Monday, January 09, 2006

Never Let Me Go


What a wonderful novel. And what a lost opportunity, to read it going in without knowing the key plot point that the whole novel is built around. From many a review, I knew the big plot point that Ishiguro dances around for easily the first third of the book, and having read the book now knowing that bit of info I can say I very much wish I hadn't--it's pretty clear that the book's remarkable effect would have been much more effective. So read the book, and if you don't know the plot, for heaven's sake, don't read further. And don't read any reviews. And don't let anyone talk to you about it. Just get it and read it.

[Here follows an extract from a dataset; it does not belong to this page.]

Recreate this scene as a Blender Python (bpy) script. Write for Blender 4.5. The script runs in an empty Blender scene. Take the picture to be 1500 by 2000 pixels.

Leave now if you don't know the basic plot of the book already, OK?








OK.




Never Let Me Go is an account of a woman's childhood and early adulthood, written as a kind of memoir. Our narrator, Kathy H. is remembering the days she spent at a boarding school in England (Halisham) as a child and the friend she made there and the experiences she and they shared. The hook is that Halisham is a boarding school for clones that have been created expressly to provide organs to "regular" people later in life. This fact isn't revealed until fairly late in the book. And what Ishiguro makes clear much, much later, pretty much at the end of the book, is that Halisham and a few other schools like it are anomalies, failed experiments. We learn that these clones typically are brought up in very poor conditions, and that Halisham and its ilk were a liberal experiment to try and treat the clones better, to treat them as people. This is all very chilling stuff, and could make (and surely has--the notion of raising human clones for their organs is hardly new) a very good sci-fi novel. But this isn't it. The sci-fi stuff is barely discussed, and we get pretty much everything from a fairly detached, very personal viewpoint. And this is what makes the novel such a remarkable reading experience, the slow spooling out of this quasi-mystery of what Kathy H. and her friends are doing at the school, and what their later lives are like. The soft double-speak of "donations," and "carers," and "completing" do a superb job of both masking and enhancing the creepiness. And yet Ishiguro's skill in creating his characters, especially the three central characters - Kathy, Tommy, and Ruth - is the book's greatest strength. At its heart, this novel is about people, and we come to identify with Kathy completely through the first-person narration. Make no mistake - this is a heartbreaking novel, but one of the most rewarding reads I've enjoyed in quite some time.